Set the listing down again exactly, please, apart from its pictures.
┌──
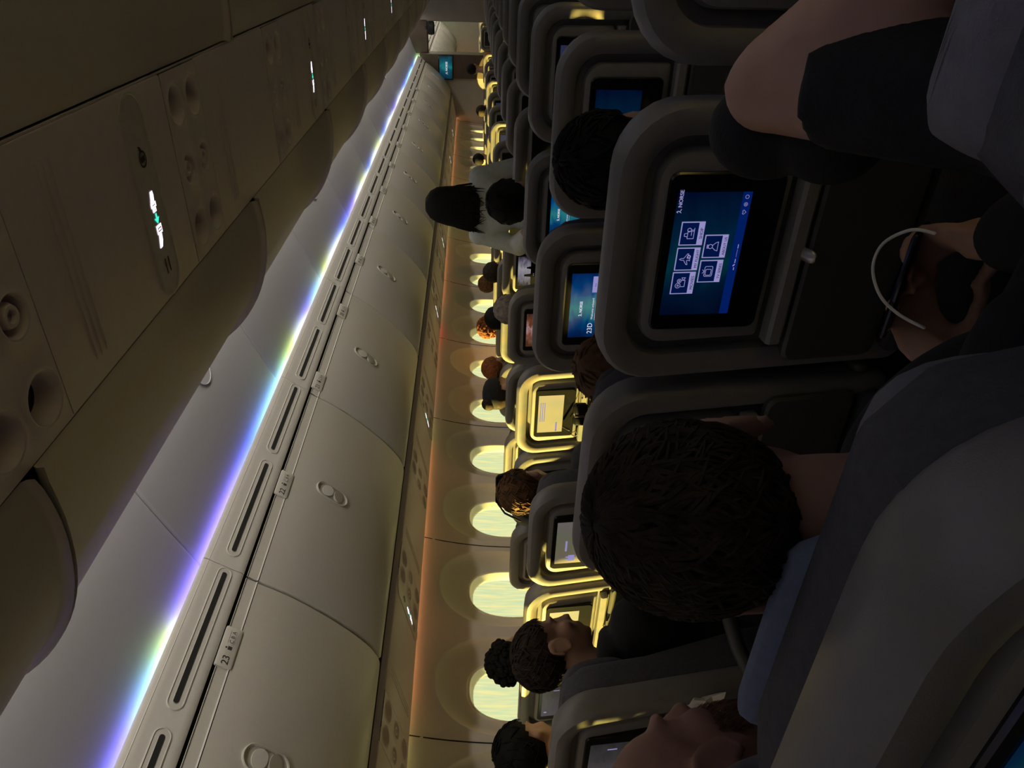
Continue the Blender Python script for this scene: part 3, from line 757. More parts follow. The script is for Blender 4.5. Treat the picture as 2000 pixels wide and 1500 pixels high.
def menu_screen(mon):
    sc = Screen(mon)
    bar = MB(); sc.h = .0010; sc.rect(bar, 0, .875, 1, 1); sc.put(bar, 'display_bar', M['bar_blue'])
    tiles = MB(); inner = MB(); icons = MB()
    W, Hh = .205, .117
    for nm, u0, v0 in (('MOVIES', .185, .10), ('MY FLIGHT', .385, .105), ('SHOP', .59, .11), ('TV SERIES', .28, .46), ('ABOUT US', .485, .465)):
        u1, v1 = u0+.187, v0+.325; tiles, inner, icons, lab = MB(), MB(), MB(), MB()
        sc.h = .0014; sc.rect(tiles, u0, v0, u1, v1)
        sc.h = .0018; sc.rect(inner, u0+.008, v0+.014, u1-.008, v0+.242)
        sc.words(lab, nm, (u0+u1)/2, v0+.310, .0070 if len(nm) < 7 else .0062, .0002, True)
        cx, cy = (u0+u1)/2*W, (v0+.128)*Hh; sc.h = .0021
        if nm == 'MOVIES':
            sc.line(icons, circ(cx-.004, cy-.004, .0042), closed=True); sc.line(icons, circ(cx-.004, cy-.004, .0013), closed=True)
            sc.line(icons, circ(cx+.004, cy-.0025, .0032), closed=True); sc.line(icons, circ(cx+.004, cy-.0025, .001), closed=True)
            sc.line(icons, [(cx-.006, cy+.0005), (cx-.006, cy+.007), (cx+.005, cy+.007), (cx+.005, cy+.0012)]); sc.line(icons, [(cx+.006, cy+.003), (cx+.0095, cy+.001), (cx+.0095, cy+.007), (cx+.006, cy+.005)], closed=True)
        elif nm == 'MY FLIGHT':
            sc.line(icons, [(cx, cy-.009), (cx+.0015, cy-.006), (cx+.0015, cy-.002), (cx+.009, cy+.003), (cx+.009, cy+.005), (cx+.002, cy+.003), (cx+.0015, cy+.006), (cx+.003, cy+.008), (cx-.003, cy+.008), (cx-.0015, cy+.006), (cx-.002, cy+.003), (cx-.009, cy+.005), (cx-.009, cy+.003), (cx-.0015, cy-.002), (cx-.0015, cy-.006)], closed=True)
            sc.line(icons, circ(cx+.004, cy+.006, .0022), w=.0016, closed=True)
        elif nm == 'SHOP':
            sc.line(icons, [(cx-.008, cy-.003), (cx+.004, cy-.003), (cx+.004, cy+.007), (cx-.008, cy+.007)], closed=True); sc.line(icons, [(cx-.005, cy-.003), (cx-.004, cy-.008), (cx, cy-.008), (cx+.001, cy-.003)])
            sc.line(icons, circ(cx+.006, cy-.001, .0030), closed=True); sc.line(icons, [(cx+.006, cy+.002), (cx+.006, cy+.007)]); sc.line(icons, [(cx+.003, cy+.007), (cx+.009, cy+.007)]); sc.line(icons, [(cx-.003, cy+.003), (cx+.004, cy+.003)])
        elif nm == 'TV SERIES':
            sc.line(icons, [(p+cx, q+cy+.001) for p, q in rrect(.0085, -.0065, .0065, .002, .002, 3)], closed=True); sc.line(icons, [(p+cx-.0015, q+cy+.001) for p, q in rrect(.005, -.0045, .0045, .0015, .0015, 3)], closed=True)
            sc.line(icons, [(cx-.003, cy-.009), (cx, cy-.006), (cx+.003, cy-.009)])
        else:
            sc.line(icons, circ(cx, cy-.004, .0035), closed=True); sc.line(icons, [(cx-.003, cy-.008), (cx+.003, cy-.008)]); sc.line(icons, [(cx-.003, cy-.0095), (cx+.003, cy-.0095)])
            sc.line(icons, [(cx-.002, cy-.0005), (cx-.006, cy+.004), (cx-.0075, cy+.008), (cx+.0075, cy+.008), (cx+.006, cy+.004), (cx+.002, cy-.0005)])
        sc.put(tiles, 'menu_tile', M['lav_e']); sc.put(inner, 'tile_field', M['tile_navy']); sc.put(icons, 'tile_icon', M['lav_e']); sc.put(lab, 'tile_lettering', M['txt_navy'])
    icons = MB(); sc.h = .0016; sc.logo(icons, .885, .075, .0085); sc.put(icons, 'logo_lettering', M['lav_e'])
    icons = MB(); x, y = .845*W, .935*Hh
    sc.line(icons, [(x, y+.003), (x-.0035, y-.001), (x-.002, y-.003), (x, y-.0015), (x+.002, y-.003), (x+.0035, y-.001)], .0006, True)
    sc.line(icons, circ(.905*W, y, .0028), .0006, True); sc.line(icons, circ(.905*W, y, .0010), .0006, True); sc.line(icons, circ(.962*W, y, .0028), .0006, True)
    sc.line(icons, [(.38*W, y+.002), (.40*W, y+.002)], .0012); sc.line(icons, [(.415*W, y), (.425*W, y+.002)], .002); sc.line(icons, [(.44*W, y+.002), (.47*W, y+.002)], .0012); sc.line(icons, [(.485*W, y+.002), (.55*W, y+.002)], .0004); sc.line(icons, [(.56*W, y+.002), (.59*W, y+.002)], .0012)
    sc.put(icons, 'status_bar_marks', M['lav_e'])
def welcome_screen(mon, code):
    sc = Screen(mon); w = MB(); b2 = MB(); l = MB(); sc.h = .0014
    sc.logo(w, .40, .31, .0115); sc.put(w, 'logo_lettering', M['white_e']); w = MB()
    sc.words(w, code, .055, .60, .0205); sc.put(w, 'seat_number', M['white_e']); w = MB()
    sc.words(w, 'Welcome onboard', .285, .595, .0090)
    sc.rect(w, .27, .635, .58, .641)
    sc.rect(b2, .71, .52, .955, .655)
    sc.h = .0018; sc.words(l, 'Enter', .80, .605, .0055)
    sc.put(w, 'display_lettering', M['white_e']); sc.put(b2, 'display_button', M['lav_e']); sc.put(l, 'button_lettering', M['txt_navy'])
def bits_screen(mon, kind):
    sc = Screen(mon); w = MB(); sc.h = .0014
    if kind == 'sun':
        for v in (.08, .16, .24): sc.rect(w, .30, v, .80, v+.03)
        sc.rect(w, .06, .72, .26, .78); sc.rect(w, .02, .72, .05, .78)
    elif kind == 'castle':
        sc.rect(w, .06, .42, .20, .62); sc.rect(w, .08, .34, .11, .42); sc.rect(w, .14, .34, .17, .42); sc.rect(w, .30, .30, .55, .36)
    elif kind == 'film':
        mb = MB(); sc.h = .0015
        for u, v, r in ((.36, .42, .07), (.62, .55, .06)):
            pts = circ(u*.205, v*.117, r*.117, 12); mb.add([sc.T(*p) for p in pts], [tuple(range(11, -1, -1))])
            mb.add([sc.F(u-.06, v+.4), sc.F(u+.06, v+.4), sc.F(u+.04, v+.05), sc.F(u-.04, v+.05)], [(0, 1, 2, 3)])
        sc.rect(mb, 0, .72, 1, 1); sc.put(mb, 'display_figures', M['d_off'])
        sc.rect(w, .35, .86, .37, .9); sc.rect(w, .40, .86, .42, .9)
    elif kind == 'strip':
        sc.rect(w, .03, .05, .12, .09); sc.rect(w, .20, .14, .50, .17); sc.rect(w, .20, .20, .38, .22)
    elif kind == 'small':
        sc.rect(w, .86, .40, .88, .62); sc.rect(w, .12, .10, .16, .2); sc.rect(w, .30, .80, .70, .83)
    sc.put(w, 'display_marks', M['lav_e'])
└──
→ **THE RESPONSE**:
Continue the Blender Python script for this scene: part 3, from line 757. More parts follow. The script is for Blender 4.5. Treat the picture as 2000 pixels wide and 1500 pixels high.
def menu_screen(mon):
    sc = Screen(mon)
    bar = MB(); sc.h = .0010; sc.rect(bar, 0, .875, 1, 1); sc.put(bar, 'display_bar', M['bar_blue'])
    tiles = MB(); inner = MB(); icons = MB()
    W, Hh = .205, .117
    for nm, u0, v0 in (('MOVIES', .185, .10), ('MY FLIGHT', .385, .105), ('SHOP', .59, .11), ('TV SERIES', .28, .46), ('ABOUT US', .485, .465)):
        u1, v1 = u0+.187, v0+.325; tiles, inner, icons, lab = MB(), MB(), MB(), MB()
        sc.h = .0014; sc.rect(tiles, u0, v0, u1, v1)
        sc.h = .0018; sc.rect(inner, u0+.008, v0+.014, u1-.008, v0+.242)
        sc.words(lab, nm, (u0+u1)/2, v0+.310, .0070 if len(nm) < 7 else .0062, .0002, True)
        cx, cy = (u0+u1)/2*W, (v0+.128)*Hh; sc.h = .0021
        if nm == 'MOVIES':
            sc.line(icons, circ(cx-.004, cy-.004, .0042), closed=True); sc.line(icons, circ(cx-.004, cy-.004, .0013), closed=True)
            sc.line(icons, circ(cx+.004, cy-.0025, .0032), closed=True); sc.line(icons, circ(cx+.004, cy-.0025, .001), closed=True)
            sc.line(icons, [(cx-.006, cy+.0005), (cx-.006, cy+.007), (cx+.005, cy+.007), (cx+.005, cy+.0012)]); sc.line(icons, [(cx+.006, cy+.003), (cx+.0095, cy+.001), (cx+.0095, cy+.007), (cx+.006, cy+.005)], closed=True)
        elif nm == 'MY FLIGHT':
            sc.line(icons, [(cx, cy-.009), (cx+.0015, cy-.006), (cx+.0015, cy-.002), (cx+.009, cy+.003), (cx+.009, cy+.005), (cx+.002, cy+.003), (cx+.0015, cy+.006), (cx+.003, cy+.008), (cx-.003, cy+.008), (cx-.0015, cy+.006), (cx-.002, cy+.003), (cx-.009, cy+.005), (cx-.009, cy+.003), (cx-.0015, cy-.002), (cx-.0015, cy-.006)], closed=True)
            sc.line(icons, circ(cx+.004, cy+.006, .0022), w=.0016, closed=True)
        elif nm == 'SHOP':
            sc.line(icons, [(cx-.008, cy-.003), (cx+.004, cy-.003), (cx+.004, cy+.007), (cx-.008, cy+.007)], closed=True); sc.line(icons, [(cx-.005, cy-.003), (cx-.004, cy-.008), (cx, cy-.008), (cx+.001, cy-.003)])
            sc.line(icons, circ(cx+.006, cy-.001, .0030), closed=True); sc.line(icons, [(cx+.006, cy+.002), (cx+.006, cy+.007)]); sc.line(icons, [(cx+.003, cy+.007), (cx+.009, cy+.007)]); sc.line(icons, [(cx-.003, cy+.003), (cx+.004, cy+.003)])
        elif nm == 'TV SERIES':
            sc.line(icons, [(p+cx, q+cy+.001) for p, q in rrect(.0085, -.0065, .0065, .002, .002, 3)], closed=True); sc.line(icons, [(p+cx-.0015, q+cy+.001) for p, q in rrect(.005, -.0045, .0045, .0015, .0015, 3)], closed=True)
            sc.line(icons, [(cx-.003, cy-.009), (cx, cy-.006), (cx+.003, cy-.009)])
        else:
            sc.line(icons, circ(cx, cy-.004, .0035), closed=True); sc.line(icons, [(cx-.003, cy-.008), (cx+.003, cy-.008)]); sc.line(icons, [(cx-.003, cy-.0095), (cx+.003, cy-.0095)])
            sc.line(icons, [(cx-.002, cy-.0005), (cx-.006, cy+.004), (cx-.0075, cy+.008), (cx+.0075, cy+.008), (cx+.006, cy+.004), (cx+.002, cy-.0005)])
        sc.put(tiles, 'menu_tile', M['lav_e']); sc.put(inner, 'tile_field', M['tile_navy']); sc.put(icons, 'tile_icon', M['lav_e']); sc.put(lab, 'tile_lettering', M['txt_navy'])
    icons = MB(); sc.h = .0016; sc.logo(icons, .885, .075, .0085); sc.put(icons, 'logo_lettering', M['lav_e'])
    icons = MB(); x, y = .845*W, .935*Hh
    sc.line(icons, [(x, y+.003), (x-.0035, y-.001), (x-.002, y-.003), (x, y-.0015), (x+.002, y-.003), (x+.0035, y-.001)], .0006, True)
    sc.line(icons, circ(.905*W, y, .0028), .0006, True); sc.line(icons, circ(.905*W, y, .0010), .0006, True); sc.line(icons, circ(.962*W, y, .0028), .0006, True)
    sc.line(icons, [(.38*W, y+.002), (.40*W, y+.002)], .0012); sc.line(icons, [(.415*W, y), (.425*W, y+.002)], .002); sc.line(icons, [(.44*W, y+.002), (.47*W, y+.002)], .0012); sc.line(icons, [(.485*W, y+.002), (.55*W, y+.002)], .0004); sc.line(icons, [(.56*W, y+.002), (.59*W, y+.002)], .0012)
    sc.put(icons, 'status_bar_marks', M['lav_e'])
def welcome_screen(mon, code):
    sc = Screen(mon); w = MB(); b2 = MB(); l = MB(); sc.h = .0014
    sc.logo(w, .40, .31, .0115); sc.put(w, 'logo_lettering', M['white_e']); w = MB()
    sc.words(w, code, .055, .60, .0205); sc.put(w, 'seat_number', M['white_e']); w = MB()
    sc.words(w, 'Welcome onboard', .285, .595, .0090)
    sc.rect(w, .27, .635, .58, .641)
    sc.rect(b2, .71, .52, .955, .655)
    sc.h = .0018; sc.words(l, 'Enter', .80, .605, .0055)
    sc.put(w, 'display_lettering', M['white_e']); sc.put(b2, 'display_button', M['lav_e']); sc.put(l, 'button_lettering', M['txt_navy'])
def bits_screen(mon, kind):
    sc = Screen(mon); w = MB(); sc.h = .0014
    if kind == 'sun':
        for v in (.08, .16, .24): sc.rect(w, .30, v, .80, v+.03)
        sc.rect(w, .06, .72, .26, .78); sc.rect(w, .02, .72, .05, .78)
    elif kind == 'castle':
        sc.rect(w, .06, .42, .20, .62); sc.rect(w, .08, .34, .11, .42); sc.rect(w, .14, .34, .17, .42); sc.rect(w, .30, .30, .55, .36)
    elif kind == 'film':
        mb = MB(); sc.h = .0015
        for u, v, r in ((.36, .42, .07), (.62, .55, .06)):
            pts = circ(u*.205, v*.117, r*.117, 12); mb.add([sc.T(*p) for p in pts], [tuple(range(11, -1, -1))])
            mb.add([sc.F(u-.06, v+.4), sc.F(u+.06, v+.4), sc.F(u+.04, v+.05), sc.F(u-.04, v+.05)], [(0, 1, 2, 3)])
        sc.rect(mb, 0, .72, 1, 1); sc.put(mb, 'display_figures', M['d_off'])
        sc.rect(w, .35, .86, .37, .9); sc.rect(w, .40, .86, .42, .9)
    elif kind == 'strip':
        sc.rect(w, .03, .05, .12, .09); sc.rect(w, .20, .14, .50, .17); sc.rect(w, .20, .20, .38, .22)
    elif kind == 'small':
        sc.rect(w, .86, .40, .88, .62); sc.rect(w, .12, .10, .16, .2); sc.rect(w, .30, .80, .70, .83)
    sc.put(w, 'display_marks', M['lav_e'])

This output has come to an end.